IRCyr   Inscriptions of Roman Cyrenaica

Sponsors

The first sponsors of our work in EpiDoc were the Leverhulme Trust, who, in 2002, funded Charlotte Roueché and Tom Elliott to work on the development of EpiDoc for publishing the Inscriptions of Aphrodisisias in 2002 (see EPAPP). The resultant publications were funded by the Arts and Humanities Research Board (later the Arts and Humanities Research Council) (see InsAph)

In 2007 we received a new grant from the Leverhulme Trust to publish the corpus of the Inscriptions of Roman Cyrenaica, eastern Libya. The project has taken a long time, but there have been gains along the way.

In 2008 Elliott and Roueché received a grant from JISC in the UK and the National Endowment for the Humanities in the USA for a collaborative project to explore the publication of inscriptions in association with geodata (see Concordia); this enabled the publication of the Inscriptions of Roman Tripolitania, western Libya, in 2009, from which we gained important understandings of how to publish the material from Cyrenaica.

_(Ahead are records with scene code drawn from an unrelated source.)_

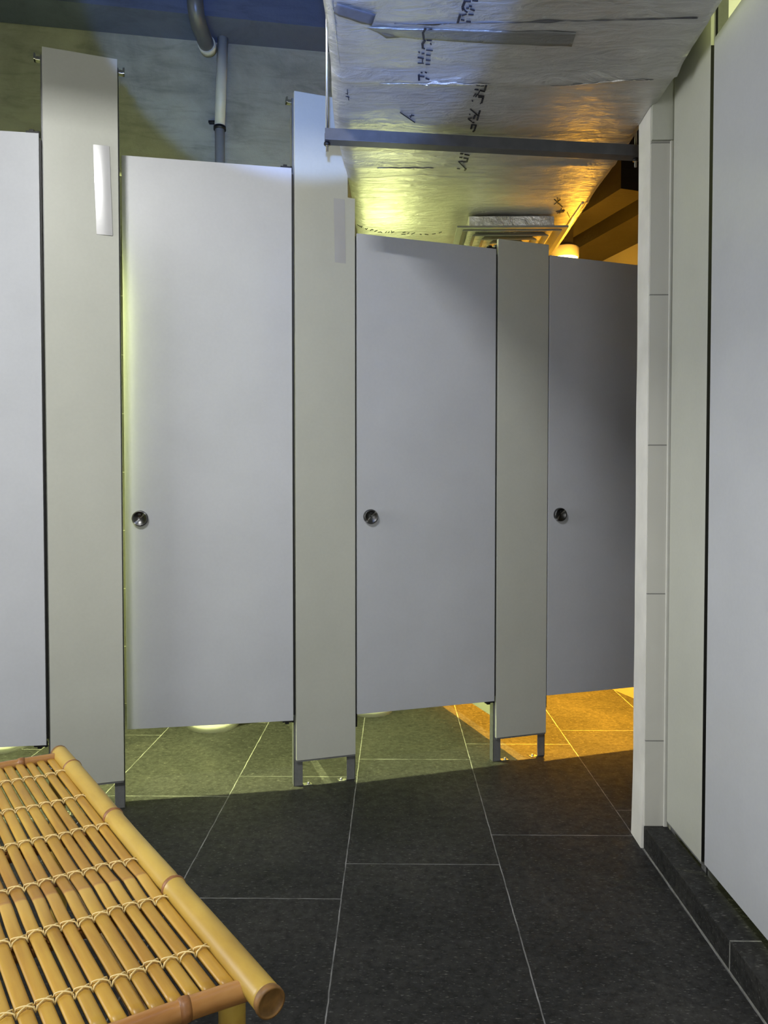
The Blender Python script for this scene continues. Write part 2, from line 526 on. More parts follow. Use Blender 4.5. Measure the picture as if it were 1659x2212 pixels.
def door(label, loc, rot, w, z0, z1, mirror=False, knob=True, kz=1.005):
    """hinge at local x=0, leaf runs to -x (or +x when mirrored); front face is y=0"""
    t = thing('cubicle_door', label, 'door', loc, rot, 'cubicle doors')
    sg = 1 if mirror else -1
    a, b = sorted((0, sg * w))
    m = MB(); m.box((a, 0, z0), (b, TH, z1), 0.0008); m.build('leaf', M['door'], t)
    if not mirror:
        m = MB(); m.box((0.0003, 0.005, z0 + 0.02), (0.0062, TH - 0.0005, z1 - 0.02)); m.build('gap_shade_strip', M['black'], t)  # black strip added to paint the hinge gap dark, as if shaded
    for zz, s2 in ((z1, 1), (z0, -1)):
        m = MB()
        a, b = sorted((sg * 0.001, sg * 0.040))
        za, zb = sorted((zz + s2 * 0.0005, zz + s2 * 0.006))
        m.box((a, 0.001, za), (b, TH - 0.001, zb), 0.0008)
        m.box((-0.005 if not mirror else -0.003, 0.003, min(zz - s2 * 0.012, zz + s2 * 0.008)),
              (0.002 if not mirror else 0.005, TH - 0.001, max(zz - s2 * 0.012, zz + s2 * 0.008)), 0.0008)
        za, zb = sorted((zz + s2 * 0.006, zz + s2 * 0.013))
        a, b = sorted((sg * 0.016, sg * 0.030))
        m.box((a, 0.004, za), (b, TH + 0.004, zb), 0.001)
        m.build('hinge', M['black'], t)
    if knob:
        kx = sg * (w - 0.052)
        R = Matrix.Translation((kx, 0, kz)) @ Matrix.Rotation(radians(90), 4, 'X')
        m = MB()
        m.lathe([(0, 0.0065), (0.010, 0.0075), (0.0215, 0.0135), (0.0240, 0.0150), (0.0262, 0.0145), (0.0275, 0.0115),
                 (0.0280, 0.006), (0.0280, 0.0)], 48, Matrix.Rotation(radians(90), 4, 'X'))
        k = m.build('knob', M['knob'], t)
        k.location = (kx, -0.001, kz)
        m = MB()
        m.box((-0.0052, -0.0135, 0.010), (0.0052, -0.0085, 0.0175), 0.0012)
        m.box((-0.0016, -0.0085, -0.0016), (0.0016, -0.0070, 0.0016))
        m.build('emergency_slot', M['black'], k)
    return t

front_panel('front_panel', 'tall fixed cubicle panel at the far left of the stall row', PW(-2.035, 0), A, 0.232, 2.555)
front_panel('front_panel', 'tall pale panel with a clear tape strip, behind the bamboo bench end', PW(-1.218, 0), A, 0.232, 2.557)
front_panel('front_panel', 'tall panel whose notched top meets the left edge of the foil duct', PW(-0.382, 0), A, 0.228, 2.552, notch=(0.199, 2.193), brackets=(True, False), leak_top=2.06, leak_w=0.0068)
front_panel('front_panel', 'lower pale panel below the air diffuser, between the two short doors', PW(0.439, 0), A, 0.228, 2.107, brackets=(False, False), leak_top=2.06)
front_panel('front_panel', 'fixed panel of the last stall, tucked behind the tiled wall end', PW(1.262, 0), A, 0.290, 2.107, brackets=(False, False))

door('leftmost grey cubicle door, partly hidden by the bamboo bench', PW(-1.231, 0), A - radians(10), 0.575, 0.250, 2.275)
door('tall grey cubicle door standing slightly ajar, right of the taped panel', PW(-0.393, 0), A - radians(8.0), 0.590, 0.252, 2.274)
door('short grey cubicle door below the yellow lit foil of the duct', PW(0.430, 0), A, 0.577, 0.252, 2.066)
door('shaded grey cubicle door beside the tiled wall end, under the amber lamp', PW(1.253, 0), A, 0.581, 0.254, 2.065)

# right hand cubicles, facing -X on the kerb
RB = radians(-90)
def rpanel(label, y_far, w, ztop):
    # local x runs towards -Y (towards the camera), local y runs into the cubicle (+X)
    return front_panel('front_panel', label, (0.83, y_far, 0.0), RB, w, ztop, z0=0.098, zfloor=0.07)
rpanel('narrow pale panel on the kerb between tiled wall end and right-hand door', 2.238, 0.251, 2.56)
rpanel('pale panel on the kerb at the near side of the right-hand door', 1.372, 0.24, 2.56)
door('large grey door at the right edge, standing above the dark kerb', (0.83, 1.384, 0.0), RB, 0.581, 0.104, 2.275, kz=1.02, knob=False)

# divider boards between the stalls
def divider(label, s, z1, d1=1.349):
    t = thing('divider_panel', label, 'panel', PW(s, TH + 0.004), A, 'divider boards between stalls')
    m = MB(); m.box((-0.0065, 0.0, 0.105), (0.0065, d1 - TH - 0.004, z1), 0.0008); m.build('board', M['divider'], t)
    m = MB(); m.box((-0.012, d1 - 0.10, 0.0), (0.012, d1 - 0.06, 0.105), 0.001); m.build('leg', M['alu'], t)
    return t
divider('divider board behind the tall panel at the far left', -1.919, 2.55)
divider('divider board behind the taped panel', -1.102, 2.55)
divider('divider board behind the notched panel', -0.268, 2.19)
divider('divider board left of the amber stall, lit along its foot', 0.553, 2.10)

# clear tape on two of the panels
def tape(name, label, s0, s1, z0, z1, lean, bow, bulge, tilt, nx=14):
    m = MB()
    N = 24
    L = []
    for i in range(N + 1):
        f = i / N
        z = z0 + (z1 - z0) * f
        x = lean * (f - 0.5)
        y = -0.0002 - bow * 4 * f * (1 - f)
        L.append([m.bm.verts.new((s0 + (s1 - s0) * k / nx + x, y - bulge * sin(pi * k / nx) - tilt * (k / nx), z)) for k in range(nx + 1)])
    for a, b in zip(L, L[1:]):
        for k in range(nx):
            m.bm.faces.new([a[k], a[k + 1], b[k + 1], b[k]])
    # thickness
    r = bmesh.ops.extrude_face_region(m.bm, geom=m.bm.faces[:])
    bmesh.ops.translate(m.bm, verts=[v for v in r['geom'] if isinstance(v, bmesh.types.BMVert)], vec=(0, -0.00012, 0))
    o = m.build(name, M['tape'], None, False)
    o.location = P0; o.rotation_euler = (0, 0, A)
    return tag(o, label, 'tape')
tape('tape_strip', 'shiny clear tape strip high on the leftmost tall panel', -1.0605, -1.0095, 1.965, 2.262, -0.008, 0.0003, 0.0009, 0.0030)
tape('tape_strip', 'faint clear tape strip on the notched panel beside the duct', -0.234, -0.192, 1.95, 2.185, -0.004, 0.0002, 0.0003, 0.0)

# ------------------------------------------------------------------ toilets
def toilet(label, s, group='stall toilets'):
    t = thing('toilet', label, 'toilet', PW(s, 1.348), A, group)
    # local: wall at y=0, front towards -y
    def ov(w, l, yc, z, n=28, p=2.3):
        r = []
        for k in range(n):
            a = 2 * pi * k / n
            c, sn = cos(a), sin(a)
            r.append((w * (abs(c) ** (2 / p)) * (1 if c >= 0 else -1), yc + l * (abs(sn) ** (2 / p)) * (1 if sn >= 0 else -1), z))
        return r
    m = MB()
    m.loft([ov(0.145, 0.28, -0.34, 0.0), ov(0.143, 0.275, -0.34, 0.03), ov(0.125, 0.25, -0.34, 0.10), ov(0.125, 0.25, -0.34, 0.18),
            ov(0.165, 0.28, -0.34, 0.29), ov(0.185, 0.295, -0.345, 0.37), ov(0.187, 0.297, -0.345, 0.395)])
    m.build('bowl', M['ceramic'], t)
    m = MB()
    m.loft([ov(0.186, 0.22, -0.42, 0.396), ov(0.19, 0.225, -0.42, 0.405), ov(0.188, 0.222, -0.42, 0.43), ov(0.16, 0.19, -0.42, 0.438)])
    m.build('seat_lid', M['ceramic'], t)
    m = MB(); m.box((-0.19, -0.19, 0.396), (0.19, -0.005, 0.74), 0.02); m.build('cistern', M['ceramic'], t)
    m = MB(); m.box((-0.20, -0.2, 0.741), (0.20, -0.003, 0.775), 0.012); m.build('cistern_lid', M['ceramic'], t)
    return t
toilet('white toilet whose base shows beneath the leftmost cubicle door', -1.50)
toilet('white toilet whose base shows beneath the ajar door', -0.61)
toilet('white toilet whose base shows beneath the middle short door', 0.16)

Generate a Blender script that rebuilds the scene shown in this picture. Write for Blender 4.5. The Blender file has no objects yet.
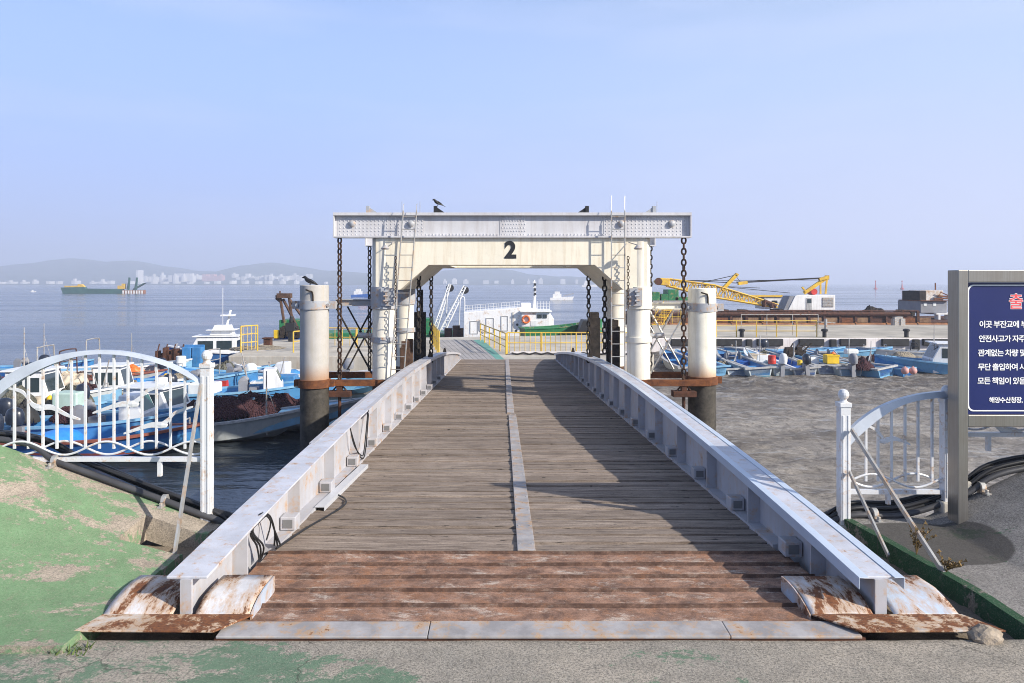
import bpy, bmesh, math, random
from mathutils import Vector, Matrix, noise as mn
R = math.radians
SC = bpy.context.scene
COL = SC.collection
random.seed(11)

# ------------------------------------------------------------------ camera
VX, VY, F, HC = 503.3, 283.0, 740.0, 1.65      # centre of projection in the photograph, focal length in pixels, eye height
cam_d = bpy.data.cameras.new('camera'); cam = bpy.data.objects.new('camera', cam_d); COL.objects.link(cam)
cam.location = (0, 0, HC); cam.rotation_euler = (R(90), 0, 0)
cam_d.sensor_width = 36; cam_d.lens = 36 * F / 1024
cam_d.shift_x = (512 - VX) / 1024; cam_d.shift_y = -(341.5 - VY) / 1024
cam_d.clip_start = .05; cam_d.clip_end = 9000
SC.camera = cam

# ------------------------------------------------------------------ sky, sun, exposure
KX, KY = 1.62, .95                               # how far a shadow runs to the left and away, per metre of height
to_sun = Vector((KX, -KY, 1)).normalized()
elev = math.asin(to_sun.z)
W = bpy.data.worlds.new('World'); SC.world = W; W.use_nodes = True
nt = W.node_tree; nt.nodes.clear()
out = nt.nodes.new('ShaderNodeOutputWorld'); bg = nt.nodes.new('ShaderNodeBackground')
sky = nt.nodes.new('ShaderNodeTexSky'); sky.sky_type = 'NISHITA'; sky.sun_disc = False
sky.sun_elevation = elev; sky.sun_rotation = math.atan2(to_sun.x, to_sun.y)
sky.altitude = 0; sky.air_density = 1.0; sky.dust_density = 1.6; sky.ozone_density = 2.5
mixs = nt.nodes.new('ShaderNodeMix'); mixs.data_type = 'RGBA'; mixs.inputs[7].default_value = (2.75, 4.0, 7.0, 1)      # thin high haze veil over the blue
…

On the basis of the geographical data collected for the Concordia project Dr Hafed Walda went on to collect the relevant geodata for Cyrenaica; he was funded by a Libyan Heritage Management Fellowship provided by Global Business Services. These data were then deployed in the Heritage Gazetteer of Libya; some of the underlying structure was drawn from work funded by the A.G Leventis Foundation, for the Heritage Gazetteer of Cyprus, but the main grant came from the Society for Libyan Studies.

In 2016 Dr Gabriel Bodard, a member of the team, received a grant from the Andrew W. Mellon Foundation to develop EFES, a new publication platform for texts prepared in EpiDoc. In 2018 Roueché received a grant from the Society for Libyan Studies to set up the Cyrenaican corpus in EFES. A further grant from the Society has enabled the current publication.